Let $w(t)$ be a random process (for example a noisy signal) with the probability density function $f_w(w,t)$. Is it true that the expected value of the Laplace transform (with respect to time) is equal to the Laplace transform of the expected value? That is,
$$ E\left [\mathscr{L}\{w(t)\}\right ] = \mathscr{L} \{ E\left [w(t) \right ] \} \;\;? $$
Here is my attempt to prove it but I am not sure if it is correct. Especially when rearranging terms inside the integrals.
\begin{eqnarray} E\left[ \mathscr{L}\{w(t)\}\right ] &=& E\left [ \int_{0}^{\infty } w(t) e^{-st}dt \right ] \\ &=& \int_{-\infty}^{\infty} \int_{0}^{\infty } w(t) e^{-st}dt \, f_w(w,t)dw \\ &=& \int_{0}^{\infty } \int_{-\infty}^{\infty} w(t)f_w(w,t) e^{-st} dw\, dt \\ &=& \int_{0}^{\infty } e^{-st} \underbrace{ \int_{-\infty}^{\infty} w(t)f_w(w,t) dw}_{E[w(t)]} \, dt \\ &=& \mathscr{L} \{ E\left [w(t) \right ] \} \end{eqnarray}
Am I allowed to move $f_w(w,t)$ inside the time integral and then switch the order of integration since the limits do not depend on either $t$ or $w$?
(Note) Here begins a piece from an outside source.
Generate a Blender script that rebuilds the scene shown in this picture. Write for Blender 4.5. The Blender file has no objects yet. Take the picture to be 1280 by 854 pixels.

Intuitively I think should be able to interchange the operators since they are both linear and the Laplace transform operates on time while the expectation uses the other variable on which the probability density function depends. So they don't mess with each other.
I am aware of the case:
$$\mathscr{L} \{ f_X(\overset{\downarrow}{x} ,t) \} = \int_{0}^{\infty } e^{-sx} f_X(x,t) dx = E \left[ e^{-sX(t) } \right] $$
for a non-negative random variable $X$. This is when the Laplace transform operates on the sample space as opposed to my situation.
Any insight to this issue will be greatly appreciated!